Output every line below exactly.

━━━ Raw data

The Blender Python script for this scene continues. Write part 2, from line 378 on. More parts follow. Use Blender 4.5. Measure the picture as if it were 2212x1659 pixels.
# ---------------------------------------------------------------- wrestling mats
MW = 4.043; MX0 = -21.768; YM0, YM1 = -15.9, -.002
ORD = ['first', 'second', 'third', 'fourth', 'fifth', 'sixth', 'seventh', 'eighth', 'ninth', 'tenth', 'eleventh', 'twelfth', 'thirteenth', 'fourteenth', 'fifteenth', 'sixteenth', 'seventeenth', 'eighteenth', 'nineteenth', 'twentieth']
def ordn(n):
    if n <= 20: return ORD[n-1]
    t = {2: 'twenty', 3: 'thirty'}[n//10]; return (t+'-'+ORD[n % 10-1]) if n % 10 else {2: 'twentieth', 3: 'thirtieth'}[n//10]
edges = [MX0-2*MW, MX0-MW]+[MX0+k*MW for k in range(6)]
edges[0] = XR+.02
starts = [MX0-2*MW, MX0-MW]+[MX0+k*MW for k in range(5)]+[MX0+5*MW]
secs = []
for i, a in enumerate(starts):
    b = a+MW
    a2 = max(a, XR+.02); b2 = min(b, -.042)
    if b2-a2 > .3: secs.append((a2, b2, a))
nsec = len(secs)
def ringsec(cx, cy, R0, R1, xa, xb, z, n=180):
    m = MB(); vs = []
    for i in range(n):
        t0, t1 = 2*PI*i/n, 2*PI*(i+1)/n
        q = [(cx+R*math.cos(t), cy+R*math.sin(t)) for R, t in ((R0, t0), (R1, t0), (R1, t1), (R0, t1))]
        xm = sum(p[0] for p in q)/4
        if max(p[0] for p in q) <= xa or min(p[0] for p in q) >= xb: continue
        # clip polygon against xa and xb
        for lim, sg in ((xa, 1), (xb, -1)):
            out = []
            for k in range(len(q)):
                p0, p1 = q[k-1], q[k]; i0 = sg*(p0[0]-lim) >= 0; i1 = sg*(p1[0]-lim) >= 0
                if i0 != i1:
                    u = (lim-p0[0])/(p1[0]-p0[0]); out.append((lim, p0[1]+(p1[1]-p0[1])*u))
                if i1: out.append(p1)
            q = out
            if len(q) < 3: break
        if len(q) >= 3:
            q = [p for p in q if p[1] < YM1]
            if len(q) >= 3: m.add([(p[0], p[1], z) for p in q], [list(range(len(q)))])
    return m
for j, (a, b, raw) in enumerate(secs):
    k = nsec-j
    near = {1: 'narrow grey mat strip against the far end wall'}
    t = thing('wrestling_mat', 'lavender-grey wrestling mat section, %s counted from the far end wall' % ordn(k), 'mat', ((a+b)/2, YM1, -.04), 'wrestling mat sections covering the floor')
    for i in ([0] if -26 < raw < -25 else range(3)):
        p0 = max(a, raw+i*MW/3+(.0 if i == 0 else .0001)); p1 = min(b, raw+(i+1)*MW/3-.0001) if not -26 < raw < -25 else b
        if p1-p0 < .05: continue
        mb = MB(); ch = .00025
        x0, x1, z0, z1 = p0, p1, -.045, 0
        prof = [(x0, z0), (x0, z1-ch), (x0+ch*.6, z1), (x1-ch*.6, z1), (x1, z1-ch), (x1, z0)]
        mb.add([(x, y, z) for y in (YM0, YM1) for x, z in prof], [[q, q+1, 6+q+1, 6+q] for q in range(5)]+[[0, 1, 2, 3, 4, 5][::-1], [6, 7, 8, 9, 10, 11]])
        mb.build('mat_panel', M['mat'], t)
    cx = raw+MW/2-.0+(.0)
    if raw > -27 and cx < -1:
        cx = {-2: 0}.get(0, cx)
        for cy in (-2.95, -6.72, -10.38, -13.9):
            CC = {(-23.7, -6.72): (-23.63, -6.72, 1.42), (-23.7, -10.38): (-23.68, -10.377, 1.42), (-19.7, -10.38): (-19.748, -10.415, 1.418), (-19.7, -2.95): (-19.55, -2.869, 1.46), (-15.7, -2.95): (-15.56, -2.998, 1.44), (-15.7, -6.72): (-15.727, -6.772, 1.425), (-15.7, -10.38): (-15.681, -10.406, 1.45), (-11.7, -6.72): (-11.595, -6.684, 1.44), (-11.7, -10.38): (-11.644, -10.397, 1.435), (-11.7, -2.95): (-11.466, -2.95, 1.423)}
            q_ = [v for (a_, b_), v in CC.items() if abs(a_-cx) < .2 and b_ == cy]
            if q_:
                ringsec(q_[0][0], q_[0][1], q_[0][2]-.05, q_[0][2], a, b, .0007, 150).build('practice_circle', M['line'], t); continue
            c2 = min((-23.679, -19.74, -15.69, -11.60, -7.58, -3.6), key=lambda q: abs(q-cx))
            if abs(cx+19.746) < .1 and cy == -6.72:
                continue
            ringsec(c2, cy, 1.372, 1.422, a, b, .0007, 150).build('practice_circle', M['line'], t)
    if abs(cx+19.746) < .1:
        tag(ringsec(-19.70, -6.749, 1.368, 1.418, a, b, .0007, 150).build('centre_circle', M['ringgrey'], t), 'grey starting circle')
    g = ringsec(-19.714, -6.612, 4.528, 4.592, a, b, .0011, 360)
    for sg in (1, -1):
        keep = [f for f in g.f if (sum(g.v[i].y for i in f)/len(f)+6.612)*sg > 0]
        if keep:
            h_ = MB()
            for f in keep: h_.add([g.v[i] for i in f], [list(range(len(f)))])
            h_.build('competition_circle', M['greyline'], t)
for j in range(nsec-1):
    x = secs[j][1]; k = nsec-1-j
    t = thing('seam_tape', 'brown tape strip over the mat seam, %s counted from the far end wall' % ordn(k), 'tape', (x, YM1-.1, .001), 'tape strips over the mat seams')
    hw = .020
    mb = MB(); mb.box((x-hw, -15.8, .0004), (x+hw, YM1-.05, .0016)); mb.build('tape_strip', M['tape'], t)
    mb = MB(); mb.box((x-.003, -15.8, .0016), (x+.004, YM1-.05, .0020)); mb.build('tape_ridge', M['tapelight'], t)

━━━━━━

** Response **
The Blender Python script for this scene continues. Write part 2, from line 378 on. More parts follow. Use Blender 4.5. Measure the picture as if it were 2212x1659 pixels.
# ---------------------------------------------------------------- wrestling mats
MW = 4.043; MX0 = -21.768; YM0, YM1 = -15.9, -.002
ORD = ['first', 'second', 'third', 'fourth', 'fifth', 'sixth', 'seventh', 'eighth', 'ninth', 'tenth', 'eleventh', 'twelfth', 'thirteenth', 'fourteenth', 'fifteenth', 'sixteenth', 'seventeenth', 'eighteenth', 'nineteenth', 'twentieth']
def ordn(n):
    if n <= 20: return ORD[n-1]
    t = {2: 'twenty', 3: 'thirty'}[n//10]; return (t+'-'+ORD[n % 10-1]) if n % 10 else {2: 'twentieth', 3: 'thirtieth'}[n//10]
edges = [MX0-2*MW, MX0-MW]+[MX0+k*MW for k in range(6)]
edges[0] = XR+.02
starts = [MX0-2*MW, MX0-MW]+[MX0+k*MW for k in range(5)]+[MX0+5*MW]
secs = []
for i, a in enumerate(starts):
    b = a+MW
    a2 = max(a, XR+.02); b2 = min(b, -.042)
    if b2-a2 > .3: secs.append((a2, b2, a))
nsec = len(secs)
def ringsec(cx, cy, R0, R1, xa, xb, z, n=180):
    m = MB(); vs = []
    for i in range(n):
        t0, t1 = 2*PI*i/n, 2*PI*(i+1)/n
        q = [(cx+R*math.cos(t), cy+R*math.sin(t)) for R, t in ((R0, t0), (R1, t0), (R1, t1), (R0, t1))]
        xm = sum(p[0] for p in q)/4
        if max(p[0] for p in q) <= xa or min(p[0] for p in q) >= xb: continue
        # clip polygon against xa and xb
        for lim, sg in ((xa, 1), (xb, -1)):
            out = []
            for k in range(len(q)):
                p0, p1 = q[k-1], q[k]; i0 = sg*(p0[0]-lim) >= 0; i1 = sg*(p1[0]-lim) >= 0
                if i0 != i1:
                    u = (lim-p0[0])/(p1[0]-p0[0]); out.append((lim, p0[1]+(p1[1]-p0[1])*u))
                if i1: out.append(p1)
            q = out
            if len(q) < 3: break
        if len(q) >= 3:
            q = [p for p in q if p[1] < YM1]
            if len(q) >= 3: m.add([(p[0], p[1], z) for p in q], [list(range(len(q)))])
    return m
for j, (a, b, raw) in enumerate(secs):
    k = nsec-j
    near = {1: 'narrow grey mat strip against the far end wall'}
    t = thing('wrestling_mat', 'lavender-grey wrestling mat section, %s counted from the far end wall' % ordn(k), 'mat', ((a+b)/2, YM1, -.04), 'wrestling mat sections covering the floor')
    for i in ([0] if -26 < raw < -25 else range(3)):
        p0 = max(a, raw+i*MW/3+(.0 if i == 0 else .0001)); p1 = min(b, raw+(i+1)*MW/3-.0001) if not -26 < raw < -25 else b
        if p1-p0 < .05: continue
        mb = MB(); ch = .00025
        x0, x1, z0, z1 = p0, p1, -.045, 0
        prof = [(x0, z0), (x0, z1-ch), (x0+ch*.6, z1), (x1-ch*.6, z1), (x1, z1-ch), (x1, z0)]
        mb.add([(x, y, z) for y in (YM0, YM1) for x, z in prof], [[q, q+1, 6+q+1, 6+q] for q in range(5)]+[[0, 1, 2, 3, 4, 5][::-1], [6, 7, 8, 9, 10, 11]])
        mb.build('mat_panel', M['mat'], t)
    cx = raw+MW/2-.0+(.0)
    if raw > -27 and cx < -1:
        cx = {-2: 0}.get(0, cx)
        for cy in (-2.95, -6.72, -10.38, -13.9):
            CC = {(-23.7, -6.72): (-23.63, -6.72, 1.42), (-23.7, -10.38): (-23.68, -10.377, 1.42), (-19.7, -10.38): (-19.748, -10.415, 1.418), (-19.7, -2.95): (-19.55, -2.869, 1.46), (-15.7, -2.95): (-15.56, -2.998, 1.44), (-15.7, -6.72): (-15.727, -6.772, 1.425), (-15.7, -10.38): (-15.681, -10.406, 1.45), (-11.7, -6.72): (-11.595, -6.684, 1.44), (-11.7, -10.38): (-11.644, -10.397, 1.435), (-11.7, -2.95): (-11.466, -2.95, 1.423)}
            q_ = [v for (a_, b_), v in CC.items() if abs(a_-cx) < .2 and b_ == cy]
            if q_:
                ringsec(q_[0][0], q_[0][1], q_[0][2]-.05, q_[0][2], a, b, .0007, 150).build('practice_circle', M['line'], t); continue
            c2 = min((-23.679, -19.74, -15.69, -11.60, -7.58, -3.6), key=lambda q: abs(q-cx))
            if abs(cx+19.746) < .1 and cy == -6.72:
                continue
            ringsec(c2, cy, 1.372, 1.422, a, b, .0007, 150).build('practice_circle', M['line'], t)
    if abs(cx+19.746) < .1:
        tag(ringsec(-19.70, -6.749, 1.368, 1.418, a, b, .0007, 150).build('centre_circle', M['ringgrey'], t), 'grey starting circle')
    g = ringsec(-19.714, -6.612, 4.528, 4.592, a, b, .0011, 360)
    for sg in (1, -1):
        keep = [f for f in g.f if (sum(g.v[i].y for i in f)/len(f)+6.612)*sg > 0]
        if keep:
            h_ = MB()
            for f in keep: h_.add([g.v[i] for i in f], [list(range(len(f)))])
            h_.build('competition_circle', M['greyline'], t)
for j in range(nsec-1):
    x = secs[j][1]; k = nsec-1-j
    t = thing('seam_tape', 'brown tape strip over the mat seam, %s counted from the far end wall' % ordn(k), 'tape', (x, YM1-.1, .001), 'tape strips over the mat seams')
    hw = .020
    mb = MB(); mb.box((x-hw, -15.8, .0004), (x+hw, YM1-.05, .0016)); mb.build('tape_strip', M['tape'], t)
    mb = MB(); mb.box((x-.003, -15.8, .0016), (x+.004, YM1-.05, .0020)); mb.build('tape_ridge', M['tapelight'], t)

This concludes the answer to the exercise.